Awash si è accorto delle mie difficoltà, lo vedo in procinto di chiedermi il cambio. Il bruciore ai muscoli mi flagella. Penso a tutti i conducenti dei trisciò, a coloro che ogni giorno compiono sforzi immani per arrangiarsi e portare un pezzo di pane a casa, a tutte le persone che non hanno nessuna colpa nell’essere nate in un paese più povero.

Finalmente giungiamo al tempio.

Mi sento esausto, fiaccato, ma allo stesso tempo energizzato.

L’immagine di quell’enorme statua del Budda, marmoreo nella classica posizione del loto, nella calma profusa dal suo sguardo e dalla lattiginosa tinta bianca mi trasmette serenità d’animo.

Mi siedo anche io per terra, Awash accanto a me.

Restiamo a contemplare per un po’, senza proferire parola. Sono sicuro che quel giovane cingalese, abituato alla fatica, non avrebbe scommesso una rupia su di me. Anche lui probabilmente stava provando ad immedesimarsi. Adesso sediamo entrambi sullo stesso piedistallo.

Gli lascio l’onore della passerella sulla via del ritorno, tanto è una semplice discesa verso la città. Il sellino del conducente è di nuovo suo, il trisciò torna a divincolarsi nel traffico senza esitazione.

Awash mi lascia esattamente dove mi aveva raccolto la mattina.

Mi accingo a porgli la cifra pattuita ma mi accorgo che la banconota con il taglio più piccolo che ho in tasca equivale a circa dieci euro. Gliela consegno senza pretendere il resto. Mi afferra amichevolmente il polso respingendolo verso il mio petto:

«Va bene così my friend», stavolta è lui ad usare quell’appellativo.

Non vuole essere pagato.

La sua giornata lavorativa rischia di risultare improduttiva.

«Oggi ho vissuto una bella esperienza. Mi ha arricchito, mi ha fatto riflettere su molte cose e mi ha permesso di cambiare prospettiva.
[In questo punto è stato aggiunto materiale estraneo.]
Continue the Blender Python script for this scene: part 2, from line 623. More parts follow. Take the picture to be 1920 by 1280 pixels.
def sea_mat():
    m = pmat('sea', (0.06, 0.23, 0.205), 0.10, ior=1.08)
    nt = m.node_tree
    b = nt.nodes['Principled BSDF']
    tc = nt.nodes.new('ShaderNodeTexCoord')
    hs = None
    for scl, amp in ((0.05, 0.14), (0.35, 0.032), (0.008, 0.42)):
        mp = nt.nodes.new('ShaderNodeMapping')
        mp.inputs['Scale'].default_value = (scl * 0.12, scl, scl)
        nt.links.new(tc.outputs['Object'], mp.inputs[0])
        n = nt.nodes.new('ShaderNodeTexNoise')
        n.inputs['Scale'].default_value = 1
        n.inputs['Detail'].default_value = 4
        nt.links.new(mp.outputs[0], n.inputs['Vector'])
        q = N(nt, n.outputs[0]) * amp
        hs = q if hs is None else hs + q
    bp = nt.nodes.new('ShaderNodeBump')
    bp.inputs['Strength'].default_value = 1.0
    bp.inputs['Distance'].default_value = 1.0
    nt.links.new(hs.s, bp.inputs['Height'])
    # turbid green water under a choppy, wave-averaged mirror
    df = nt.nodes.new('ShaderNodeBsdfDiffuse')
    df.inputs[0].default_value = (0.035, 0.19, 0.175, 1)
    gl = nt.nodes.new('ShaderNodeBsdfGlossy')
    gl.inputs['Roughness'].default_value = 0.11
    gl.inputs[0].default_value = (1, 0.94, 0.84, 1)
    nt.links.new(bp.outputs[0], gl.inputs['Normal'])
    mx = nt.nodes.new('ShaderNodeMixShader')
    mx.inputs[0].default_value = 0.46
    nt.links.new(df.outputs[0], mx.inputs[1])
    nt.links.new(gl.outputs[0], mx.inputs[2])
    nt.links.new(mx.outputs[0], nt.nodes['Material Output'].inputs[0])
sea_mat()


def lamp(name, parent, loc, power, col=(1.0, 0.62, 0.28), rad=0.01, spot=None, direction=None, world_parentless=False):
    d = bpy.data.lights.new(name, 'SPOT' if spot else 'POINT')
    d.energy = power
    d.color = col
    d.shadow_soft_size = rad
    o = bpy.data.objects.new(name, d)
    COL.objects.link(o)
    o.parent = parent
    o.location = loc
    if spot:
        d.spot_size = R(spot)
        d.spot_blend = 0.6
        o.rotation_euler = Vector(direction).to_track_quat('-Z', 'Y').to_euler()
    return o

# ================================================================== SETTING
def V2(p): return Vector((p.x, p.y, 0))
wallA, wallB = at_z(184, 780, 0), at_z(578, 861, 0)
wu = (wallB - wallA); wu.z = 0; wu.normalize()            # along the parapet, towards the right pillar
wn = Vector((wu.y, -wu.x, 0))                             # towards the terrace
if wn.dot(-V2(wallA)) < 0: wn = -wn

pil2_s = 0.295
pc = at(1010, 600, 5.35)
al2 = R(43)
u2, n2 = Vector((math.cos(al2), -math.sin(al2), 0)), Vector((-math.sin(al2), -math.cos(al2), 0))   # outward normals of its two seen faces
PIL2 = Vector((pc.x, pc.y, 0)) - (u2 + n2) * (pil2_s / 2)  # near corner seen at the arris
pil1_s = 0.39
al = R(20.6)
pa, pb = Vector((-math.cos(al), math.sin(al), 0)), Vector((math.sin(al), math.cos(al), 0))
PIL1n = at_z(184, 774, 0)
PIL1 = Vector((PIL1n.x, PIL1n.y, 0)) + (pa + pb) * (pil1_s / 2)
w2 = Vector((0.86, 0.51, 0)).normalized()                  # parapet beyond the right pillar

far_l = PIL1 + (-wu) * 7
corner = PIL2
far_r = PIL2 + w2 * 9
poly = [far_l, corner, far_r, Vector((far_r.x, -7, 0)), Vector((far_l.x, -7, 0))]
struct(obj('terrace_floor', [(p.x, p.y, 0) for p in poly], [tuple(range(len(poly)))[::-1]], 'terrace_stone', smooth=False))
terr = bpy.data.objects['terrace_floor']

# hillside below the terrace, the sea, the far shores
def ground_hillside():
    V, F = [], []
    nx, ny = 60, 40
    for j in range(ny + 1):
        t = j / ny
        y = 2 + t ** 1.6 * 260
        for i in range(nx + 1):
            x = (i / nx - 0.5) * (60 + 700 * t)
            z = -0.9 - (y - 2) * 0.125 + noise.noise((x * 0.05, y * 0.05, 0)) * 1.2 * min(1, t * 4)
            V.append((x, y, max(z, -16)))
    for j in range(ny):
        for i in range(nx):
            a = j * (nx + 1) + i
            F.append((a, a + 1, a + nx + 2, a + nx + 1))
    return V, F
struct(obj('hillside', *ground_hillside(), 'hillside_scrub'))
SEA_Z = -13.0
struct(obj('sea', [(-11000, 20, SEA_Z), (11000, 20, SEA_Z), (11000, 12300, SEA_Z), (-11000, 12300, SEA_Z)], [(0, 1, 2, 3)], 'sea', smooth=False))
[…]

Ne farò tesoro» aggiunge.

Non me lo aspettavo proprio, in quell’istante proviamo lo stesso sbalordimento.

Insisto per fargli accettare quella banconota ma non c’è verso.

Provo a compensare con una controproposta, pur sapendo che è solo di facciata e non si avvererà mai:

«Allora quando mi vieni a trovare in Italia per un giorno sarai tu a guidare il mio mezzo.» Awash accetta divertito stringendomi la mano.

Ogni giorno in viaggio dovrebbe essere così.